First sent from his native USA to Russia by his employers at the Russian-American Telegraph Company to survey a route for a proposed overland telegraph line through Siberia and across the Bering Strait, George Kennan (February 16, 1845 – May 10, 1924) returned to Siberia in 1885. In the intervening years, Emperor Alexander II had been murdered in 1881. His son and heir, Alexander III, cracked down on dissidents, approved a wave of anti-Jewish legislation and pogroms, and oversaw the exile of thousands of prisoners to remote penal colonises in Siberia. Kennan, who was travelling with the State’s approval on account of his previous support for the march of Russian civilization, saw the unfolding horror and was changed.
Although Siberia had been used as a place of exile by the Russian government since the end of the sixteenth century, during the Napoleonic Wars and after the number of prisoners had increased exponentially. Prisoners of war, political prisoners, and religious schismatics and their families, were joined by thieves and murderers. After time spent in prison, most of these people, often accompanied by their families, were then left to their own devices to feed themselves, in a economy where they could rarely find full occupation.

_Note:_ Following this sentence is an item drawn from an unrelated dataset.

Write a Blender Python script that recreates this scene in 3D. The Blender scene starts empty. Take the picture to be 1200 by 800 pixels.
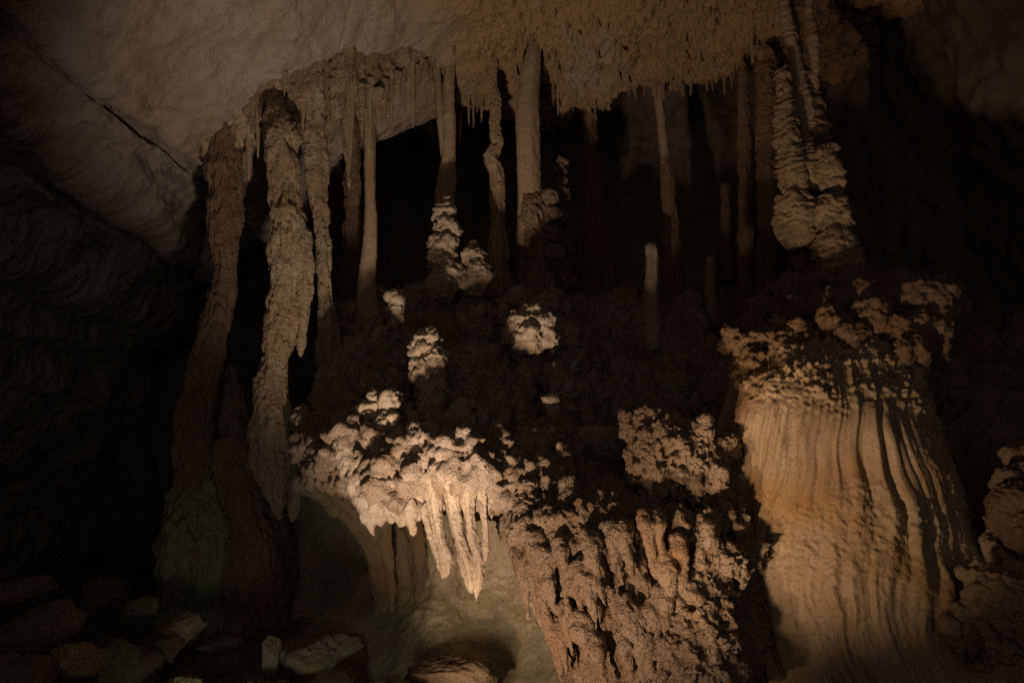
import bpy, math
import numpy as np
from mathutils import Vector

# ------------------------------------------------------------------ camera, world, lamps, exposure
SC = bpy.context.scene
COL = SC.collection
PITCH = math.radians(8.0)
CAMZ = 1.6
cam_d = bpy.data.cameras.new("camera"); cam_d.lens = 24.0; cam_d.sensor_width = 36.0
cam_d.clip_start = 0.05; cam_d.clip_end = 200.0
cam = bpy.data.objects.new("camera", cam_d); COL.objects.link(cam)
cam.location = (0, 0, CAMZ); cam.rotation_euler = (math.pi/2 + PITCH, 0, 0)
SC.camera = cam

world = bpy.data.worlds.new("World"); SC.world = world; world.use_nodes = True
bg = world.node_tree.nodes["Background"]
bg.inputs[0].default_value = (1.0, 0.86, 0.70, 1); bg.inputs[1].default_value = 0.17

SC.view_settings.view_transform = 'Standard'; SC.view_settings.look = 'None'
SC.view_settings.exposure = 0.0; SC.view_settings.gamma = 1.0
SC.render.engine = 'CYCLES'
SC.cycles.max_bounces = 5; SC.cycles.diffuse_bounces = 2; SC.cycles.glossy_bounces = 2
SC.cycles.use_denoising = False
SC.cycles.sample_clamp_direct = 4.0; SC.cycles.sample_clamp_indirect = 1.0; SC.cycles.caustics_reflective = False; SC.cycles.caustics_refractive = False

def lamp(name, loc, aim, watts, color, angle=100, blend=0.6, size=0.05):
    d = bpy.data.lights.new(name, 'SPOT'); d.energy = watts; d.color = color
    d.spot_size = math.radians(angle); d.spot_blend = blend; d.shadow_soft_size = size
    o = bpy.data.objects.new(name, d); COL.objects.link(o); o.location = loc
    o.rotation_euler = (Vector(aim) - Vector(loc)).to_track_quat('-Z', 'Y').to_euler()
    return o
WARM = (1.0, 0.66, 0.38); NEUT = (1.0, 0.76, 0.55); PINK = (1.0, 0.67, 0.42)
lamp("unseen_floodlight", (-0.74, 3.35, -0.45), (0.42, 6.0, 0.95), 300, PINK, 82, 0.95, .05)
lamp("unseen_floodlight", (-0.66, 3.6, -0.45), (-1.15, 8.2, 6.5), 650, NEUT, 68, 1.0, .10)
lamp("unseen_floodlight", (-0.10, 3.3, -0.05), (2.32, 5.25, 1.42), 275, WARM, 49, 1.0, .10)
lamp("unseen_floodlight", (-0.55, 4.3, -0.15), (0.04, 7.4, .25), 118, (1.0, .76, .50), 50, 1.0, .12)
lamp("unseen_floodlight", (-1.6, 4.4, -0.35), (-2.1, 7.8, .5), 14, (.90, 1.0, .66), 110, 0.9, .12)
lamp("unseen_floodlight", (0.55, 3.5, -0.30), (2.95, 7.0, 4.7), 230, WARM, 26, 1.0, .07)  # added narrow spot, brightens only the ringed stalagmites
lamp("unseen_floodlight", (3.0, 11.0, 3.0), (1.4, 13.6, 5.2), 6, WARM, 140, 1.0, .15)  # added unseen lamp, gives the back chamber a faint glow

# ------------------------------------------------------------------ pixel of the photograph -> world point at distance Y
CP, SP = math.cos(PITCH), math.sin(PITCH)
def P(px, py, Y):
    x = (px-600)/800.0; y = (400-py)/800.0
    fy = CP - SP*y; fz = SP + CP*y
    s = Y/fy
    return np.array([x*s, Y, CAMZ + fz*s])
def path(pts, Y=None):
    """[(px,py,r_px[,Y])] -> array of x,y,z,r"""
    out = []
    for q in pts:
        D = q[3] if len(q) > 3 else Y
        p = P(q[0], q[1], D); out.append([*p, q[2]/800.0*D])
    return np.array(out)

# ------------------------------------------------------------------ noise
def _h(ix, iy, iz, seed):
    h = (ix.astype(np.uint32)*np.uint32(374761393) + iy.astype(np.uint32)*np.uint32(668265263)
         + iz.astype(np.uint32)*np.uint32(2147483647) + np.uint32((seed*974634533) & 0xffffffff))
    h ^= h >> np.uint32(13); h *= np.uint32(1274126177); h ^= h >> np.uint32(16)
    h *= np.uint32(2246822519); h ^= h >> np.uint32(15)
    return h
def _f(h): return (h & np.uint32(0xffffff)).astype(np.float32)/np.float32(0xffffff)
G12 = np.array([[1,1,0],[-1,1,0],[1,-1,0],[-1,-1,0],[1,0,1],[-1,0,1],[1,0,-1],[-1,0,-1],[0,1,1],[0,-1,1],[0,1,-1],[0,-1,-1],
                [1,1,0],[0,-1,1],[-1,1,0],[0,-1,-1]], np.float32)
def noise(p, seed=0):
    p = np.asarray(p, np.float32); i = np.floor(p).astype(np.int64); f = p - i
    u = f*f*f*(f*(f*6-15)+10); r = 0
    for a in (0, 1):
        for b in (0, 1):
            for c in (0, 1):
                g = G12[_h(i[:,0]+a, i[:,1]+b, i[:,2]+c, seed) & np.uint32(15)]
                d = g[:,0]*(f[:,0]-a) + g[:,1]*(f[:,1]-b) + g[:,2]*(f[:,2]-c)
                w = (u[:,0] if a else 1-u[:,0])*(u[:,1] if b else 1-u[:,1])*(u[:,2] if c else 1-u[:,2])
                r = r + w*d
    return r
def fbm(p, o=4, seed=0, gain=0.5):
    r = 0; a = 1.0; p = np.asarray(p, np.float32)
    for k in range(o):
        r = r + a*noise(p, seed+k*7); p = p*2.03+17.3; a *= gain
    return r
def ridged(p, o=3, seed=0):
    r = 0; a = 1.0
    for k in range(o):
        r = r + a*(1-2*np.abs(noise(p, seed+k*7))); p = p*2.1+9.1; a *= 0.5
    return r/1.75
def worley(p, seed=0):
    p = np.asarray(p, np.float32); i = np.floor(p).astype(np.int64)
    f1 = np.full(len(p), 9.0, np.float32); f2 = f1.copy(); cid = np.zeros(len(p), np.float32)
    for a in (-1, 0, 1):
        for b in (-1, 0, 1):
            for c in (-1, 0, 1):
                h = _h(i[:,0]+a, i[:,1]+b, i[:,2]+c, seed)
                x = i[:,0]+a+_f(h) - p[:,0]; y = i[:,1]+b+_f(h*np.uint32(2654435761)+np.uint32(11)) - p[:,1]
                z = i[:,2]+c+_f((h ^ np.uint32(0x5bd1e995))*np.uint32(40503)+np.uint32(7)) - p[:,2]
                d = np.sqrt(x*x+y*y+z*z)
                m = d < f1
                f2 = np.where(m, f1, np.minimum(f2, d)); cid = np.where(m, _f(h*np.uint32(97)), cid)
                f1 = np.where(m, d, f1)
    return f1, f2, cid
def popcorn(P_, cell, seed=0, keep=1.0):
    """rounded nodules; 0..1"""
    f1, f2, cid = worley(P_/cell, seed)
    r = 0.45+0.35*((cid*7.13) % 1.0)
    h = np.sqrt(np.clip(1-(f1/r)**2, 0, 1))
    return h*(cid < keep)*(0.6+0.4*cid)
def sstep(a, b, x):
    t = np.clip((x-a)/(b-a), 0, 1); return t*t*(3-2*t)

# ------------------------------------------------------------------ mesh helpers
def normals(V, F):
    a = V[F[:,2]]-V[F[:,0]]; b = V[F[:,3]]-V[F[:,1]]
    n = np.cross(a, b); N = np.zeros_like(V)
    for k in range(4):
        for c in range(3):
            N[:,c] += np.bincount(F[:,k], n[:,c], len(V))
    l = np.linalg.norm(N, axis=1, keepdims=True); l[l == 0] = 1
    return N/l
def relax(V, F, it=1, w=0.5):
    for _ in range(it):
        S = np.zeros_like(V); C = np.zeros(len(V))
        for k in range(4):
            for j in (1, 3):
                o = F[:,(k+j) % 4]
                for c in range(3): S[:,c] += np.bincount(F[:,k], V[o,c], len(V))
                C += np.bincount(F[:,k], minlength=len(V))
        V = V*(1-w) + w*S/np.maximum(C, 1)[:,None]
    return V
def link(name, V, F, mat, parent=None, origin=None):
    V = np.asarray(V, np.float64)
    if parent is not None: origin = np.array(parent.location)
    elif origin is None:
        origin = np.array([V[:,0].mean(), V[:,1].mean(), V[:,2].min()])
    me = bpy.data.meshes.new(name); W = (V-origin).astype(np.float32)
    me.vertices.add(len(W)); me.vertices.foreach_set("co", W.ravel())
    k = F.shape[1]
    me.loops.add(F.size); me.loops.foreach_set("vertex_index", F.astype(np.int32).ravel())
    me.polygons.add(len(F)); me.polygons.foreach_set("loop_start", np.arange(0, F.size, k, dtype=np.int32))
    me.polygons.foreach_set("use_smooth", np.ones(len(F), bool))
    me.update(calc_edges=True); me.validate()
    me.materials.append(mat)
    o = bpy.data.objects.new(name, me); COL.objects.link(o)
    if parent is not None: o.parent = parent
    else: o.location = origin
    return o
def tag(o, label=None, cat=None, group=None, kind=None):
    if label: o["label"] = label
    if cat: o["category"] = cat
    if group: o["group"] = group
    if kind: o["kind"] = kind
    return o
def thing(name, loc, label, cat, group=None):
    o = bpy.data.objects.new(name, None); o.empty_display_size = 0.1; COL.objects.link(o)
    o.location = [float(v) for v in loc]
    return tag(o, label, cat, group)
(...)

On his return to the United States in August 1886, Kennan became an vociferous critic of the Russian regime. His reports on conditions in Siberia were published serially by Century Magazine, and in 1891, he published a two-volume book Siberia and The Exile System. He helped found Free Russia, the first English-language journal to oppose Tsarist Russia. In 1901, the Russian government banned him from Russia.